For every reference one does unearth and pick at, there are at least seven others one does not necessarily know or remember to follow. Rinck's range of poetic allusions is manifold and various: there is Caspar David, Theodor Adorno, Immanuel Kant, Greek mythology, Italian advertising, Bob Dylan lyrics, and even a section titled 'counter-constellations' consisting of a set of five poems based on the French Symbolist poet Jules Laforgue's poem 'Encore à cet astre' ('Once More to This Star'), printed in French at the start of the series. Laforgue's poem is acknowledged as Marcel Duchamp's inspiration for a drawing of the same title as well as his famous painting, Nu descendant un escalier (Nude Descending a Staircase), which is also evoked by Rinck as the title of the fourth poem in this series. Each poem is a "variation" of Laforgue's, riffing on its portrayed animosity between the sun ('this star') and humankind. The question is: what will happen when the sun no longer shines on humankind, providing light and warmth? Who or what will survive? The fifth poem, 'to you I write, oh star,' describing the sun's cooling off into "a ribbon of gas," ends:

far far far away, someone stands at a telescope
and uses your demise to calculate the distance
to faraway galaxies, while you, as a supernova,
enter a vortex where no light is, where nothing is,
no escape either, nor dreams no more,
how shall i, i ask you, how shall i, shall i then
 
The question cannot truly be asked, but its potential is extant.

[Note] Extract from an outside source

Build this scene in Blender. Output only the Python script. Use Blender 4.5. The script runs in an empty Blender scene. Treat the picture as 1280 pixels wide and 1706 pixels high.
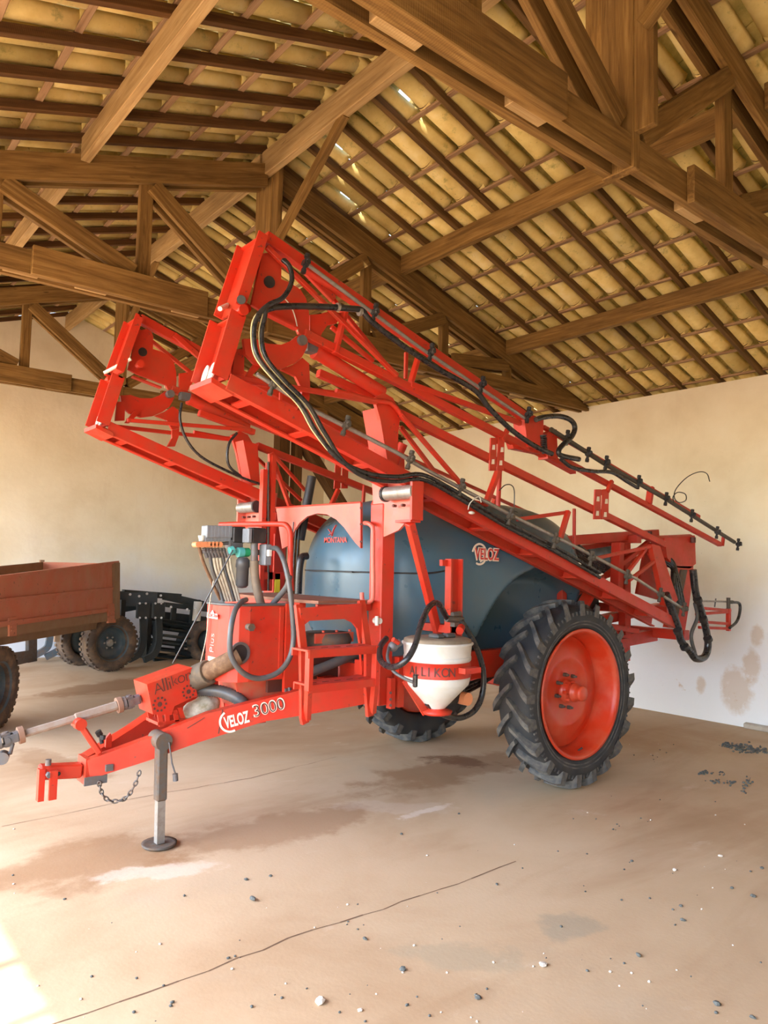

Whether or not one follows these strands in the work, they contribute to its overall intelligence and urbane playfulness. Monika Rinck is a powerful contemporary voice; her poems display the thrilling speed of a mind able to wander far off and come back laden with difficult, puzzling questions about the world we live in, expressed in a language that enacts these mysteries in a dizzying and deeply pleasurable way.